A lanciare l’allarme è la Fao con il primo Rapporto sullo Stato della biodiversità nel mondo. Sono oltre 6 mila i tipi di piante coltivate a scopo alimentare, ma l’agricoltura intensiva ha eroso la diversità.
di Maria Pia Terrosi
Oggi i due terzi della produzione agricola mondiale si basano su sole 9 piante – canna da zucchero, mais, riso, grano, patata, semi di soia, olio di palma, barbabietola da zucchero e manioca – pur essendo oltre 6 mila i tipi di piante coltivate a scopo alimentare. E’ un dato che mette in luce l’estrema fragilità del nostro sistema agricolo e alimentare. Da una parte è minacciato dagli effetti del cambiamento climatico (siccità, alluvioni, eventi atmosferici estremi). Dall’altra è messo seriamente a rischio dalla perdita di biodiversità, il cui declino rappresenta una minaccia per la produzione di cibo e la sicurezza alimentare di milioni di persone.
L’allarme targato Fao
A lanciare l’allarme è la Fao – l’Organizzazione delle Nazioni Unite per l’alimentazione e l’agricoltura – che nel primo Rapporto sullo Stato della biodiversità nel mondo (The state of the world’s biodiversity for food and agriculture) ha fotografato la situazione attuale.

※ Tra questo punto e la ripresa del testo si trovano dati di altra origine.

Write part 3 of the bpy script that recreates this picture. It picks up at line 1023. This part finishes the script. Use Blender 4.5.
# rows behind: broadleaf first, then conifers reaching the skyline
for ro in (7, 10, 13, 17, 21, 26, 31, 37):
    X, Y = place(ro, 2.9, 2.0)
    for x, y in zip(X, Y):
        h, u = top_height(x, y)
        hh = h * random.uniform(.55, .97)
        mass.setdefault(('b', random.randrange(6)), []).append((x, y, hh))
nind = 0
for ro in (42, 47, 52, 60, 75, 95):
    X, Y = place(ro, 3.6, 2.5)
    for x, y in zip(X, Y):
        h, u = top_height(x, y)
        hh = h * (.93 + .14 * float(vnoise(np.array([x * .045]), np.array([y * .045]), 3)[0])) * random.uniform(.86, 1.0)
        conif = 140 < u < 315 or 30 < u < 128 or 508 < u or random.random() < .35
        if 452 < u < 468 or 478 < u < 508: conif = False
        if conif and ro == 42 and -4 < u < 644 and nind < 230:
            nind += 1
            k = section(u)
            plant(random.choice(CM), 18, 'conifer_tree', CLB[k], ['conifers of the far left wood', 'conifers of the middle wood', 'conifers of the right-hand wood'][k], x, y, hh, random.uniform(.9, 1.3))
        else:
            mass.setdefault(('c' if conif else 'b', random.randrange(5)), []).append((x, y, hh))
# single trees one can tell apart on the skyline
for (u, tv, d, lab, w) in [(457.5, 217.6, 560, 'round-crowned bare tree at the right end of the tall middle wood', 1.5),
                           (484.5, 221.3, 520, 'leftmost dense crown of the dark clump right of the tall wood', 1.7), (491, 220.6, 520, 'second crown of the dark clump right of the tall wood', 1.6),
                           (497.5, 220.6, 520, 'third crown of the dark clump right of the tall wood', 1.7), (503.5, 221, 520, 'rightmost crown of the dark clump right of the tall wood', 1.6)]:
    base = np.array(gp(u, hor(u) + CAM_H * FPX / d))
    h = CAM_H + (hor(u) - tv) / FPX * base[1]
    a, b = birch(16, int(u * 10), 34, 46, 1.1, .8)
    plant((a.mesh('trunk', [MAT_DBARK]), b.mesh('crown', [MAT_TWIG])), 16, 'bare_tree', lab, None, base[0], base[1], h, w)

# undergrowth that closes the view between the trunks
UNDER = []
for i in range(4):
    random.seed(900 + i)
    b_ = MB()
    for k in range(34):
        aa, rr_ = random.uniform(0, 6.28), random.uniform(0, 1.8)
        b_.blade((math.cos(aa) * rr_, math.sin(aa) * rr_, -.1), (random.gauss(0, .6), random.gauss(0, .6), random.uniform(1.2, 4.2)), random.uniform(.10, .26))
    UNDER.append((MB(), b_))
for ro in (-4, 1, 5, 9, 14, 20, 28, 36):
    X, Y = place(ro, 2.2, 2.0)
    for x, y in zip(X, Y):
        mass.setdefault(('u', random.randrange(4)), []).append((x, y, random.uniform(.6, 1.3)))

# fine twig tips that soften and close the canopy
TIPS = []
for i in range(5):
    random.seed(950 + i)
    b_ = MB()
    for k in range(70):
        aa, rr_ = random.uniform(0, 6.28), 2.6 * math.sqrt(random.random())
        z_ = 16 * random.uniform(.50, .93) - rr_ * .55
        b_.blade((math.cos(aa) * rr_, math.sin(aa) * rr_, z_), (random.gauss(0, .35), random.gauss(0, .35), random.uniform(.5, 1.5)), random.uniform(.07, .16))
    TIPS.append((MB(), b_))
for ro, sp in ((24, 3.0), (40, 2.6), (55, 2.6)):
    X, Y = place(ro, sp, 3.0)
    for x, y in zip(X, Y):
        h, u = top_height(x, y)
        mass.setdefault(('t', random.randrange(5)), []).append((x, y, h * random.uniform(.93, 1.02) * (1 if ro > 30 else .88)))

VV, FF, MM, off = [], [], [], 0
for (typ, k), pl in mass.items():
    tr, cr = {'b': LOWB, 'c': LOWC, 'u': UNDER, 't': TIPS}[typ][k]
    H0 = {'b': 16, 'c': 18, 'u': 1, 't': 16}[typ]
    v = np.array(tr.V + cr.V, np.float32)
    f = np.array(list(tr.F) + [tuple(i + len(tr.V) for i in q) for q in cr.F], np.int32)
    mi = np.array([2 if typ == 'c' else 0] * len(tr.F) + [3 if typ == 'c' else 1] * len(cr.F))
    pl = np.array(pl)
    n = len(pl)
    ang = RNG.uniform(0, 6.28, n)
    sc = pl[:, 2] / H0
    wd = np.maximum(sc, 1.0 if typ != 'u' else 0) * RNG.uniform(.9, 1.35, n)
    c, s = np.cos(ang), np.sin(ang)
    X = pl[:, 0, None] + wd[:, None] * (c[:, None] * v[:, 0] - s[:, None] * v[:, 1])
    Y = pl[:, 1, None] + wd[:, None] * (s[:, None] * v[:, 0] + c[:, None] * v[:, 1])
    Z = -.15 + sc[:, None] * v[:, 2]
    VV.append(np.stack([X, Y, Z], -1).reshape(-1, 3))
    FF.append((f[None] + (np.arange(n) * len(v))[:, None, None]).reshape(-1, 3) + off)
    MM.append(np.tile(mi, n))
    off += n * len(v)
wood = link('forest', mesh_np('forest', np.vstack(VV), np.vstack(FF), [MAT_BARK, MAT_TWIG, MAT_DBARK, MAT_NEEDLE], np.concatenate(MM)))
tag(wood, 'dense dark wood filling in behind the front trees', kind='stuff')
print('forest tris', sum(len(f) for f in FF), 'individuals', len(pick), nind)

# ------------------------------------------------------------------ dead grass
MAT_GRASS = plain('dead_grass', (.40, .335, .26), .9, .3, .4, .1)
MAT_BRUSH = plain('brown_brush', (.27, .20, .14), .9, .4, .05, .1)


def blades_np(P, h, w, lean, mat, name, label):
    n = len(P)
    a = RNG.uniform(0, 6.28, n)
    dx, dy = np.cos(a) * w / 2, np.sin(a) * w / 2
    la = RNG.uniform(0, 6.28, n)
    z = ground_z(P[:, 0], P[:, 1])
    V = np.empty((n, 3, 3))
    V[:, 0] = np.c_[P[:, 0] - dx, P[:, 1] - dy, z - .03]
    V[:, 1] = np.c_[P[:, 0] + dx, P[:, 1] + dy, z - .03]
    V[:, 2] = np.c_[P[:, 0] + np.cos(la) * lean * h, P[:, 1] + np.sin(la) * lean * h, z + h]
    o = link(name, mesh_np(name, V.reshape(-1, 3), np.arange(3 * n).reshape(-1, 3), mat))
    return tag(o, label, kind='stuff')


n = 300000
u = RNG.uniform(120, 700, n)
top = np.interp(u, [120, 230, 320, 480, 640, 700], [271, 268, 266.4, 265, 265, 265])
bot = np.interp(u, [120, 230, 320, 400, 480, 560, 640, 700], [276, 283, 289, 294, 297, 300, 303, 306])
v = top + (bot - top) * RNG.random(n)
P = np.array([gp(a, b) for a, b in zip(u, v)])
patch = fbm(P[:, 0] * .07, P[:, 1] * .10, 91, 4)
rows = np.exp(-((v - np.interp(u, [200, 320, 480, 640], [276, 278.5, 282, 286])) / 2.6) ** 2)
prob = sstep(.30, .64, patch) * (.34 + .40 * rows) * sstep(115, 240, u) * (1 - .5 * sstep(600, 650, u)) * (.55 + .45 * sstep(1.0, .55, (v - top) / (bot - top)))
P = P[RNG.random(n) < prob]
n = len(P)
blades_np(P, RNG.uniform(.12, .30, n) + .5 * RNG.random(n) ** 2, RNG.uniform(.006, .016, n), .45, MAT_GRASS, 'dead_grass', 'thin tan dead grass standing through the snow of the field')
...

Lo studio – che si basa sul lavoro di 91 Paesi – ha analizzato sia il livello della biodiversità per l’alimentazione e l’agricoltura (lo stato delle piante coltivate e delle specie selvatiche, animali domestici, bestiame, foreste e acquacoltura), che quello della biodiversità associata, ovvero di tutti gli organismi viventi che comunque contribuiscono al funzionamento del sistema. Fattore non trascurabile se si pensa, per esempio, che tre quarti delle coltivazioni che producono semi o frutti per l’alimentazione umana dipendono in qualche misura dagli insetti impollinatori.
Bisogna agire subito
Difendere la biodiversità vuol dire difendere il sistema agricolo che grazie a essa viene rafforzato e reso più resistente a stress e shock di vari genere anche legati ai cambiamenti climatici. Ma bisogna agire subito: oltre 26.500 sono le specie in via estinzione, tra animali e vegetali. A rischio quasi un quarto delle 4 mila specie selvatiche – piante, pesci mammiferi – essenziali all’alimentazione di molte popolazioni nel mondo. E la situazione – ammonisce la Fao – sta degenerando rapidamente: tra il 2000 e 2018, più di 150 razze di bestiame si sono estinte.
E’ evidente che sono molti i fattori che mettono a rischio la biodiversità. Tra questi ci sono cambiamenti climatici, disastri naturali, urbanizzazione, degrado degli habitat, inquinamento, utilizzo di fitoformaci, eccessivo sfruttamento delle risorse, erronee politiche agricole e commerciali.
Fermare l’agricoltura intensiva
Per disinnescare questa minaccia occorre anche interrompere il circolo vizioso che vede l’agricoltura da una parte indebolita dalla perdita di biodiversità, ma dall’altra costituire essa stessa un fattore di grande criticità. Basti pensare all’eccessivo sviluppo dell’agricoltura intensiva che ha distrutto grandi aree forestate, portando alla perdita significativa di habitat naturali e di specie animali. Oppure alla pressione eccessiva esercitata dall’attività di pesca sugli stock ittici (nel 2015 un terzo era sovrasfruttato e il 60% era al massimo sostenibile di sfruttamento): uno squilibrio che ha avuto effetti anche sulla disponibilità di cibo per gli uccelli e sulla loro sopravvivenza.